Saturday, May 11, 2013

Would I Have Had the Courage?

Earlier this week the Minnesota House passed the bill legalizing marriage equality. Probably within a few days the Minnesota Senate will do the same making Minnesota the 12th state to do so. I have been clear of my agreement of the bill and its ideas.

But I wonder if I would have been willing to do that if I were still in the active ministry?

What brough that to mind was that my current pastor at the Episcopal Church where we are now members, was on TV (as he has been before) expressing the acceptance of the bill and advicating marriage equality. He has been clear where he stands from the start last year when Minnesota defeated the anti-equality bill . There he was on TV on Thursday, in public, giving his opinion.

I am sure that I would not have been doing so. I am sure that I would have wanted to talk about it only with people who know my opinion already.
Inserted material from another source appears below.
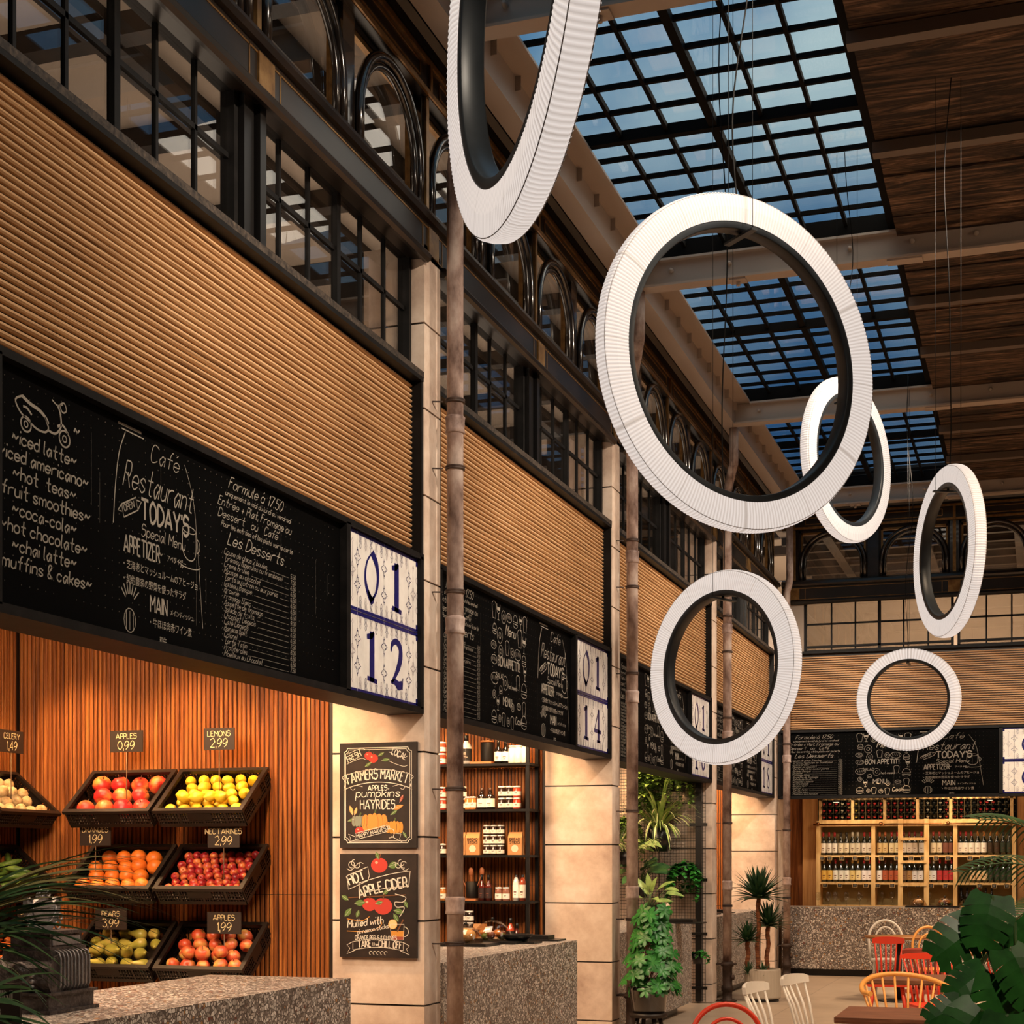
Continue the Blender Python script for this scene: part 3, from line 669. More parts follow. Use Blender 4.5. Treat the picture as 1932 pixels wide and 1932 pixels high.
def panel_doodle():
    m=MB(); r=random.Random(11); w_=.0042
    text(m,'Menu',.30,-.20,.075,.008,.3,.9); text(m,'BON APPETIT!',.14,-.43,.065,.009,0,.80); text(m,'MENU',.25,-.70,.06,.008,0,.9); text(m,'Cook',.52,-.81,.05,.006,.2); text(m,'SALAD',.10,-.52,.035,.004); text(m,'hot meals',.36,-.57,.03,.004,.3)
    def cup(x,y,s): m.ribbon([(x-s,y+s),(x-s*.6,y-s),(x+s*.6,y-s),(x+s,y+s)],w_); m.ribbon(arc(x,y+s,s,s*.6,0,PI),w_)
    def bread(x,y,s): m.ribbon(arc(x,y,s*1.5,s*.8,0,2*PI),w_); [m.ribbon([(x-s+i*s*.6,y+s*.4),(x-s*.7+i*s*.6,y-s*.2)],w_) for i in range(4)]
    def glass(x,y,s): m.ribbon(catmull([(x-s*.6,y+s),(x-s*.5,y+.1*s),(x,y-.2*s),(x+s*.5,y+.1*s),(x+s*.6,y+s)],3),w_); m.ribbon([(x,y-.2*s),(x,y-s)],w_); m.ribbon([(x-s*.4,y-s),(x+s*.4,y-s)],w_); m.ribbon([(x-s*.5,y+.4*s),(x+s*.5,y+.4*s)],s*.4)
    def bun(x,y,s): m.ribbon(arc(x,y,s,s,0,PI),w_); m.ribbon([(x-s,y),(x+s,y)],w_); m.ribbon([(x-s,y-s*.3),(x+s,y-s*.3)],w_); m.ribbon(arc(x,y-s*.4,s,s*.4,PI,2*PI),w_)
    def donut(x,y,s): m.ribbon(arc(x,y,s,s,0,2*PI),w_); m.ribbon(arc(x,y,s*.4,s*.4,0,2*PI,8),w_)
    glass(.15,-.06,.055); cup(.06,-.07,.045); donut(.26,-.08,.045); bread(.38,-.07,.04); bun(.52,-.08,.05); glass(.64,-.07,.05); cup(.74,-.08,.045)
    for x,y,f,s in ((.07,-.19,bun,.04),(.18,-.22,donut,.055),(.62,-.20,cup,.05),(.72,-.22,glass,.06),(.05,-.30,bread,.035),(.20,-.33,donut,.045),(.34,-.30,cup,.04),(.45,-.31,donut,.035),(.57,-.31,bread,.05),(.72,-.34,bun,.045),(.06,-.40,bread,.04),(.74,-.43,glass,.05),(.07,-.53,bread,.05),(.30,-.54,donut,.05),(.20,-.60,bun,.03),(.58,-.52,cup,.04),(.72,-.56,bun,.06),(.06,-.64,donut,.03),(.14,-.70,glass,.045),(.46,-.70,donut,.03),(.60,-.68,bread,.03),(.72,-.70,cup,.04),(.06,-.80,bun,.05),(.18,-.80,donut,.025),(.26,-.81,cup,.035),(.36,-.81,donut,.03),(.45,-.82,cup,.035),(.72,-.79,bun,.055)): f(x,y,s)
    for i in range(50): x,y=r.uniform(0,.8),r.uniform(-.85,0); m.ribbon([(x,y),(x+.004,y+.004)],.004)
    return m
PANELS={'drinks':panel_drinks().mesh('drinks_list',M_chalk),'cafe':panel_cafe().mesh('cafe_menu',M_chalk),'formule':panel_formule().mesh('dessert_list',M_chalk),'doodle':panel_doodle().mesh('food_doodles',M_chalk)}
def text_mesh(s,size,m,name='lettering'):
    cu=bpy.data.curves.new(name,'FONT'); cu.body=s; cu.size=size; cu.resolution_u=2
    o=bpy.data.objects.new(name,cu); C.objects.link(o); bpy.context.view_layer.update()
    me=bpy.data.meshes.new_from_object(o.evaluated_get(bpy.context.evaluated_depsgraph_get())); bpy.data.objects.remove(o)
    me.materials.clear(); me.materials.append(m); return me
CJKM=[(text_mesh(s,h,M_chalk),x,y) for s,x,y,h in CJK]
# fine dotted chalk grid
def dotgrid(W,H,st=.05):
    m=MB(); 
    for i in range(1,int(W/st)):
        for j in range(1,int(H/st)):
            if rnd.random()<.8: x,y=i*st,-j*st; m.poly([(x-.0016,y-.0022),(x+.0016,y-.0022),(x+.0016,y+.0022),(x-.0016,y+.0022)])
    for i in range(10):
        x=rnd.uniform(.1,W-.1); y=-rnd.uniform(.05,H-.3); m.ribbon([(x,y),(x,y-rnd.uniform(.1,.3))],.0012)
    return m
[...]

I am sure that if someone in my church would have asked me where I stood I would have said my opinion but then hemmed and hawed with some statement about accepting, etc.
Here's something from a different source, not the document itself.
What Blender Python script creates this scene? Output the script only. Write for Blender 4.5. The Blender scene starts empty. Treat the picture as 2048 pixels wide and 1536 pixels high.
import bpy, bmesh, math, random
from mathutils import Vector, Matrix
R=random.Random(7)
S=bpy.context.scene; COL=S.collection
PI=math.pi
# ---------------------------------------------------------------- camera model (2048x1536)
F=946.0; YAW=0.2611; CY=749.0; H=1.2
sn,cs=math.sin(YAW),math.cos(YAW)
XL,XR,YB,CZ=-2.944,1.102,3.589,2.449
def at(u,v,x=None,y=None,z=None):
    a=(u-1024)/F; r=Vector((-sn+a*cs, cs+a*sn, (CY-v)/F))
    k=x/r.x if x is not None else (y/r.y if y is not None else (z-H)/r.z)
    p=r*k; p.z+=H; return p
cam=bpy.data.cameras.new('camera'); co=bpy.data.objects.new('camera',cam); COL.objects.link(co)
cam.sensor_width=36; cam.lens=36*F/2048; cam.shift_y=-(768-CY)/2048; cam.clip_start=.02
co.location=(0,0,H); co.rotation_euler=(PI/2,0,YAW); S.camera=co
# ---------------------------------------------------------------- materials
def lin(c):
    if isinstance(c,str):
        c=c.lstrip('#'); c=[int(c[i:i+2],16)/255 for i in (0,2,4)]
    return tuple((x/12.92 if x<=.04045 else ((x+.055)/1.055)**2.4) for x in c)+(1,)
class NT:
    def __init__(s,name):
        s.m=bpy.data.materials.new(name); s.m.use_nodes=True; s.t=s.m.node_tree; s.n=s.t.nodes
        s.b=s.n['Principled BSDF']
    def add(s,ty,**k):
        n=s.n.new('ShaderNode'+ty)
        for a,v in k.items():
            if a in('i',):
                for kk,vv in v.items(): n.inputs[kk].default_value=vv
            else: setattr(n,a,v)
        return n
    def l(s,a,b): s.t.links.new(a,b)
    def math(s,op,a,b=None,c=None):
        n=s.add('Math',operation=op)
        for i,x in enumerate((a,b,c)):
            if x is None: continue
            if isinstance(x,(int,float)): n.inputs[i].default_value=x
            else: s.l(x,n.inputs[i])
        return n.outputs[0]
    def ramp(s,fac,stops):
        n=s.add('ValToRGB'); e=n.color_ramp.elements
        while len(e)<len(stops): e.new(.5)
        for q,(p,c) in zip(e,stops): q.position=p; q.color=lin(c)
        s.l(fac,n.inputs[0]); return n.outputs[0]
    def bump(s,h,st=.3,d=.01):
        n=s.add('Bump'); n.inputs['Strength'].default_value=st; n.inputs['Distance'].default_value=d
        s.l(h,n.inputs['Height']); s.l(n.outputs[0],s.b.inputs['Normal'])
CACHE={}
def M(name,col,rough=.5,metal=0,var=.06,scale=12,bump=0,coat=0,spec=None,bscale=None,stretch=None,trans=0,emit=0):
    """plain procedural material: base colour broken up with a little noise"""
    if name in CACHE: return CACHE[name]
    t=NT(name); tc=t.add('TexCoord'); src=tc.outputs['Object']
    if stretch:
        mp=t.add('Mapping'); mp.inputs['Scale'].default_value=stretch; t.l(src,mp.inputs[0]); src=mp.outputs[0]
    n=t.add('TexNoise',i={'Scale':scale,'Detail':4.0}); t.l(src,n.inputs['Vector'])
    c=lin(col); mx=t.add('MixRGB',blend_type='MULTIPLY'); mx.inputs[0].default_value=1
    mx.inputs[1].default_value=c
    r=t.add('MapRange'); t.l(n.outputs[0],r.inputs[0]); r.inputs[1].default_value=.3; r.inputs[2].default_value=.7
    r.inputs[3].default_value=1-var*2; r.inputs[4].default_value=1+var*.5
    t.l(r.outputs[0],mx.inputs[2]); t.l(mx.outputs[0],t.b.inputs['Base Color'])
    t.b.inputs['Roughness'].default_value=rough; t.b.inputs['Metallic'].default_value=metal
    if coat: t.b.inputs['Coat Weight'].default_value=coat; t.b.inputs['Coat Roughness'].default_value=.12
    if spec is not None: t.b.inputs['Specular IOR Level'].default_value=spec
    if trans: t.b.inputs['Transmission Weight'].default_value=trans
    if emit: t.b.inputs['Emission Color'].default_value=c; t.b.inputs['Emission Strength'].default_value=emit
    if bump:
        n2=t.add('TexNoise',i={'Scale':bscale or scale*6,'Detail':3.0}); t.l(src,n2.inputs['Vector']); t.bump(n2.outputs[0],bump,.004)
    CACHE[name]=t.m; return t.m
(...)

Of course, I haven't been in the church in almost 10 years now. Times, on this issue, have changed in our culture. But I was aware of how few pastors might have been making public statements on the issue. You know, we have to be able to minister to everyone and not offend anyone. Even if we believe they are wrong(?) But I am sure that in my desire to be liked and to be able to minister to everyone in my church, I would very likely have been less open than some.

On the same newscast was a pastor from a more conservative church who made it clear that their church was not going to go along with this cultural shift. Since the beginning of their church, he said, they have stuck with the Bible and scriptural values. He was not afraid of his views. He was certain of them and didn't care if people disagreed. He doesn't have the desire to minister to people who disagree with him unless they are willing to be open to changing their opinion. (My interpretation.)

Why is it that when we find that we disagree with what has been a more traditional opinion of theology and scripture that we hem and haw? We bow, if ever so slightly, to the tradition and lose sight of the fact that in many instances, (most instances, perhaps) those long-held interpretations are as culturally-based as the contemporary ones.

I have a sense that what we might be witnessing is similar to what was happening in American theology in the mid-1800s and again in the mid-1900s over issues of race. We missed the fact then that the Hebrew Bible (and therefore the under-pinnings of the Christian Scriptures) are tribal, a variation of the racial arguments. We may have difficulty today seeing how in any way you can justify human slavery and the de-humanizing of whole sections of the world population can be God's will.

I pray that the move we have been seeing in the past several years will prove to be as antiquated and irrational in 50 or 100 years. I pray that these steps can lead us to a deeper and more inclusive vision of who we are as human brothers and sisters. I pray, finally, that God's love can be seen and experienced as grace instead of law.